In the desktop market, I don't think that there will be a lot of change. AMD has the R5 and R3 G series chips that will be a step up from Intel in the i3/i5 range, but won't really make a noticeable difference in Nvidia's current market on the bottom end (they don't really compete there, save for certain specialty uses). In the mid level market, you're still targeting PCIe cards, and Nvidia is well covered in that market. This also includes the high end. The AMD APUs will offer some flexibility in the low end of the market for OEMs and custom builders, but that was never a focus for NVidia in the first place.
In the laptop market, you've got the sub $350 market for low end thin and light or traditional form factor units. There, Intel and AMD compete with bottom of the stack parts, like the A series APUs, Atom core celerons and pentiums, and the occasional end of life i3. AMD will have a product refresh there with the R3-U series, but the performance there will be highly hobbled by single channel memory, vastly fewer CUs, etc. In the $350-$600 segment, Intel has a bunch of i3 and i5 products, a few with very low end Nvidia products. AMD has higher end APUs in the A series. The R3-U will be present here, as well as a few R5-U products. The R5-U will be able to replace a good chunk of intel-Nvidia low end dGPU products, but not for a while as the eco-system there is built up and the channel gets filled. This is at least a year from being an issue. Nvidia can derail a lot of that by just lowering the price or increasing the performance of their products in that segment as those products are already engineered and built and there is momentum in that space. As you move up market, there is still room between $600-$900 for Nvidia to sell a lot of product into. AMD has the RX550 mobile for that space, but Nvidia can decide to offer more value there at will. The R7-U APU can't get performance that high in any form and would only be used where compactness is preferred and bleeding edge GPU performance isn't a concern. While that is still a non-trivial portion of the market, it's not going to have a lot of effect. Above that, you're getting into low volume, high end products. There, Nvidia will compete with the Vega-M HBM dGPU products and Intel KL-G. For larger form factors, Nvidia will still have better top end performance. It's the smaller form factors where the improved power profiles and smaller physical size of AMDs products will have an impact. Imagine having high end GPU performance in something as thin and light as a surface book or Mac Powerbook? Will buyers choose to spend a bit more to get what is essentially a large thin and light that has the GPU muscle to play AAA titles at 2K or 4K? I'm sure some will, but, I don't know if the whole market would shift in that direction. Nvidia can also provide another performance/power bump for their existing mobile high end GPU product to make it more attractive.

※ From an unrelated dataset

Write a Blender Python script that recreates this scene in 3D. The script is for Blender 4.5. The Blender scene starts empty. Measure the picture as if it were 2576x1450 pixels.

Where AMD could have the biggest impact on the market is by making the R7-U available in the $500-$700 laptop price range with nicely specced laptops that can basically do most everything that most users need. It needs to have a thunderbolt port that can use an external GPU enclosure that can be used by a user that might want to have the best available game or professional graphics performance only sometimes, but not necessarily need it while on the go (or can tolerate passable, but not spectacular performance while mobile). Not everyone needs a thin and light, but a decently compact laptop that offers that kind of flexibility in a reasonable price range would get a LOT of buyers.